Segundo Alves, as agroindústrias voltaram a ampliar a oferta de pintinhos para engorda nas granjas, o que pode representar mais oferta de frango nos próximos meses, tornando um reajuste de preço, para compensar os custos, mais difícil. Além disso, não há sinal de queda de preços dos grãos.
Nas granjas de postura, o quadro é ainda pior porque, além da ração mais cara, o preço dos ovos caiu fortemente nos últimos meses.
A Mantiqueira, maior produtora de ovos do país, passou a operar com margem negativa de 20%. No ano passado era positiva, entre 10% e 12%. “Vai ter um ajuste porque o prejuízo é insustentável”, disse ao Valor o empresário Leandro Pinto, que comanda a companhia.
Para recompor as margens, um movimento de redução da oferta de ovos já está em curso na Mantiqueira. Segundo o presidente da empresa, galinhas poedeiras que produziriam até outubro foram descartadas antecipadamente. “Todo lote que não gera margem de contribuição vai ser reduzido”.
O movimento, iniciado há duas semanas, deve reduzir a oferta de ovos da Mantiqueira em cerca de 20% a partir de setembro, calculou o empresário. Trata-se de um ajuste apenas para atravessar o curto prazo.
Pinto confia que a situação deve se normalizar no médio prazo e, por isso, está repondo as galinhas, mas as substitutas só começarão a botar ovos em 120 dias. A expectativa é que, com o ajuste da produção, o preço do ovo possa se recuperar.
Desde abril, quando a cotação do produto bateu recorde em meio ao consumo aquecido do início da quarentena, o preço médio da caixa com 30 dúzias de ovos brancos recuou 23% em Bastos (SP), um importante polo produtor do País, segundo o Centro de Estudos Avançados em Economia Aplicada (Cepea).
Enquanto o ovo ficava mais barato, o preço da ração, responsável por cerca de 65% dos custos de produção da avicultura, só subia. Em agosto, o preço médio da saca de milho está em R$ 56,14, segundo o indicador Esalq/BM&FBovespa.
Trata-se de um aumento de 6% na comparação com a média de abril e de 54% em relação a agosto do ano passado. No caso da soja, a valorização média foi de 27,80% e 54,40%, respectivamente.

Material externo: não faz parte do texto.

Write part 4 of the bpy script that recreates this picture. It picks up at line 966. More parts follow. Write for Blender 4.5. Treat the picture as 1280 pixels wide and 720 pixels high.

Na cooperativa paranaense C. Vale, cujos associados criam frangos e suínos, a ração está 22% mais cara mesmo com a estratégia de manter estoques para um ano.
“Estocamos, normalmente, milho suficiente para o consumo de um ano. Temos de nos prevenir de quebras pelo clima, já que a maior parte do cereal é produzida no outono-inverno, sempre sujeito a geadas”, disse Alfredo Lang, presidente da C.Vale, que origina o grão com os próprios cooperados.
Na avaliação de Castro Alves, do Itaú BBA, as agroindústrias de frango teriam de seguir o mesmo caminho dos produtores de ovos. “No entanto, não é isso o que está ocorrendo”, argumentou o analista. Segundo ele, os dados mais recentes indicariam uma aceleração no ritmo de produção.
A estimativa da Associação Brasileira dos Produtores de Pintos de Corte (Apinco) para os alojamentos de pintinhos em junho (uma espécie de indicador da produção futura de frango), é de 568.1 milhões de aves, com aumento de 11% na comparação anual e de 8,30% em relação as 524.4 milhões de aves estimadas para o mês de maio.
Para Wagner Yanaguizawa, analista do Rabobank, a provável extensão do auxílio emergencial, ainda que em valor inferior aos atuais R$ 600,00, ajuda a manter a demanda interna firme e, com isso, a disposição das agroindústrias de produzirem frango. Mas também há razões estratégicas para isso.
Segundo um executivo da indústria frigorífica, as empresas aceitaram trabalhar no “zero a zero” no mercado brasileiro para manter a participação de mercado desde que as exportações, sobretudo para aqueles que acessam o mercado chinês, continuem dando bom resultado.
Defensor da isenção temporária da tarifa de importação de milho para aliviar o custo, o presidente da Associação Brasileira de Proteína Animal (ABPA), Ricardo Santin, avaliou que, se o preço da ração continuar elevado, será inevitável repassá-lo ao consumidor ou reduzir a produção.